Crackdown is welcome
Starting Saturday, San Francisco city officials will begin a yearlong enforcement campaign on speeding drivers. We have just one question: what took them so long?
The campaign, which is part of San Francisco’s ambitious Vision Zero program to eliminate traffic deaths by 2024, won’t be politically popular. By adding enforcement to a dozen of San Francisco’s high-speeding corridors, San Francisco officials will slow down traffic in a city that’s grown more congested in recent years. San Francisco drivers are already frustrated with the slow speed of traffic, and increased enforcement will make them more frustrated. It will also save lives. San Francisco had as many people killed while walking and biking in 2015 as were killed in 2014, and 26 percent of those fatal collisions were the result of driver speeding.
Since more than 70 percent of severe and fatal accidents happen on just 12 percent of San Francisco streets, it makes sense for officials to concentrate police resources on the city’s most dangerous corridors. The list includes some notorious speed zones, like Howard Street from Embarcadero to South Van Ness and Sunset Boulevard between Lake Merced and Martin Luther King Jr. Drive.
While they’re at it, we urge San Francisco police to crack down on a few other bad driving habits that have proliferated lately.

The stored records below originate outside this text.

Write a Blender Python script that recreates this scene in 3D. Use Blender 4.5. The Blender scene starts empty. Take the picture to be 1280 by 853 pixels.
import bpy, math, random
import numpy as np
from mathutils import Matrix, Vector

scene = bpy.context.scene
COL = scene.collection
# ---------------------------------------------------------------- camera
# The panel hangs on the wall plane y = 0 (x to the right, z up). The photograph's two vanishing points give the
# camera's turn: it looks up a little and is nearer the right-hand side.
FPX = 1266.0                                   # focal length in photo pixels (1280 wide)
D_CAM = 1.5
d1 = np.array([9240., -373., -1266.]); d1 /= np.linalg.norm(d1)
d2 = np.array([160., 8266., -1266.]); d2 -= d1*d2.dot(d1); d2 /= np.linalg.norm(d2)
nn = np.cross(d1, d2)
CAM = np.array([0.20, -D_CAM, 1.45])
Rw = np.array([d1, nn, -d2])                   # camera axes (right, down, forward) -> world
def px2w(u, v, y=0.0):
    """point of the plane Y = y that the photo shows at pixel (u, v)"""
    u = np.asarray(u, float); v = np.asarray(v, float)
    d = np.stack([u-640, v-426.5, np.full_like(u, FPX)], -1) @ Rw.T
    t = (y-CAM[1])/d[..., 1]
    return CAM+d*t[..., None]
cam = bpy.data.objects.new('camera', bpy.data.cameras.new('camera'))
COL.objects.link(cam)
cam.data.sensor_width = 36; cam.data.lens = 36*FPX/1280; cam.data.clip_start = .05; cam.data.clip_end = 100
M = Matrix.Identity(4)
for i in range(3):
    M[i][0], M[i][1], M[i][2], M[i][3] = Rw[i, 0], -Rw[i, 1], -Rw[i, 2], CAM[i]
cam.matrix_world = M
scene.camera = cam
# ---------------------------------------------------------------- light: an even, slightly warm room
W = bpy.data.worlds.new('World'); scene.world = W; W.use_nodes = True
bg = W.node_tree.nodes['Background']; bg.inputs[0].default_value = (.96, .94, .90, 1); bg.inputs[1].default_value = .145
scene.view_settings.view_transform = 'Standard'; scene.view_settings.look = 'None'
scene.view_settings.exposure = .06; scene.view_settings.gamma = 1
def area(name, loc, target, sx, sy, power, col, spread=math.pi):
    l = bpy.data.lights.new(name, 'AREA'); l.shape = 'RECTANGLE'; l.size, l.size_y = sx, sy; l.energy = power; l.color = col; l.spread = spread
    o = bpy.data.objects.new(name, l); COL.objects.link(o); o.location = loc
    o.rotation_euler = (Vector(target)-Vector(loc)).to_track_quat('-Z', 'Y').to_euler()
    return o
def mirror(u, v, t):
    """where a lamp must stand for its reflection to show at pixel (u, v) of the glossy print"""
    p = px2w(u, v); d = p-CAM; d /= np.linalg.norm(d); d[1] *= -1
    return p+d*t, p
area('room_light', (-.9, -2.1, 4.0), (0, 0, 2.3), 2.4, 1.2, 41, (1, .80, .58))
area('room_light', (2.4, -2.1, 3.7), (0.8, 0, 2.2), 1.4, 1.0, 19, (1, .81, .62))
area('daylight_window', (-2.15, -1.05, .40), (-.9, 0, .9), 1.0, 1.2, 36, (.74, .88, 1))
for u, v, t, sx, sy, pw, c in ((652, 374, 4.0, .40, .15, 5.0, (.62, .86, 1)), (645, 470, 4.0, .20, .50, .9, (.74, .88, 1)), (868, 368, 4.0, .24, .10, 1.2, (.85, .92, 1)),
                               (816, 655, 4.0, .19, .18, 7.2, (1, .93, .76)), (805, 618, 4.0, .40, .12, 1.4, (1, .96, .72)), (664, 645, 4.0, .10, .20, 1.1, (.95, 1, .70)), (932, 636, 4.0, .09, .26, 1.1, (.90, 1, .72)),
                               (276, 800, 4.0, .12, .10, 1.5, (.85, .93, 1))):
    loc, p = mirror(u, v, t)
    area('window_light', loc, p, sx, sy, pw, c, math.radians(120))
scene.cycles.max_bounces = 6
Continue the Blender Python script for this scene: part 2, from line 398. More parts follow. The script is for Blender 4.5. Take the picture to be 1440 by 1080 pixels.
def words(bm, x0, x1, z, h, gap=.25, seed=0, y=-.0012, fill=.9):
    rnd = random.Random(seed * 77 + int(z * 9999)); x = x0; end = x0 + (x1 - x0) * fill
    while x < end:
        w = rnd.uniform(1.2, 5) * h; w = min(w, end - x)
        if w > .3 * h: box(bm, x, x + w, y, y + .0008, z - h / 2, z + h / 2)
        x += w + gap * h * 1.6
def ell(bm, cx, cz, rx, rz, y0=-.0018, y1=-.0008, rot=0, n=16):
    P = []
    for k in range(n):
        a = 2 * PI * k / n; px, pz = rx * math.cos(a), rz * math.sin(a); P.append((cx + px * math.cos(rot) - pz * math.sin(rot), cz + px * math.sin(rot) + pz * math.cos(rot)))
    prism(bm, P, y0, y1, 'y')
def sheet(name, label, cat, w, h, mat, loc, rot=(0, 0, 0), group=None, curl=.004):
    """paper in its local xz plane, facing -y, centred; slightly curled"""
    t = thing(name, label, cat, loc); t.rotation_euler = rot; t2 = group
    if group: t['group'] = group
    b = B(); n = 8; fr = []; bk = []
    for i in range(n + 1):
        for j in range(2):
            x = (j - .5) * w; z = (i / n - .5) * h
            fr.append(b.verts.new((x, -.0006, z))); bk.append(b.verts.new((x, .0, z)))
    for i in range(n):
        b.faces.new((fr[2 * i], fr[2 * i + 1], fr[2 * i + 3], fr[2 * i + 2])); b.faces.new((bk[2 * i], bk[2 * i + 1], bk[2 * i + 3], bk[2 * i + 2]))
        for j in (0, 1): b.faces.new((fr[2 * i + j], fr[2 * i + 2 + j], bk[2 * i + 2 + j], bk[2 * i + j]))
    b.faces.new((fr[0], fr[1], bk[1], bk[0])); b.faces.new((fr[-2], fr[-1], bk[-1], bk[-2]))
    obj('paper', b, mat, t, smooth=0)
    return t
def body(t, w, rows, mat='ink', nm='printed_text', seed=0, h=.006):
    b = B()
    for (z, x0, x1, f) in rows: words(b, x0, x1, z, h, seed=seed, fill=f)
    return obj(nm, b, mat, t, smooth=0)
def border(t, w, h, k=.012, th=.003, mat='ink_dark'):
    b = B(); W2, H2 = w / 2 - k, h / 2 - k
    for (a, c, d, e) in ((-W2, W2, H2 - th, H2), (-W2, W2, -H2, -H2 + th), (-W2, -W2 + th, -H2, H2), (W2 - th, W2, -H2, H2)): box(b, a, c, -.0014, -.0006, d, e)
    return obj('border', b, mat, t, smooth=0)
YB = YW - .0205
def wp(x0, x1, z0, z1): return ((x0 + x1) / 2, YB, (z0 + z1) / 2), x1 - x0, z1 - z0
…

One of the top things slowing traffic down in San Francisco right now has to be the phenomenon of “blocking the box,” or remaining in intersections and crosswalks after the light has changed from green to red. This behavior jeopardizes pedestrian safety and paralyzes traffic.
San Francisco has cracked down on box-blocking in the past. From the looks of our streets today, it needs to do so again.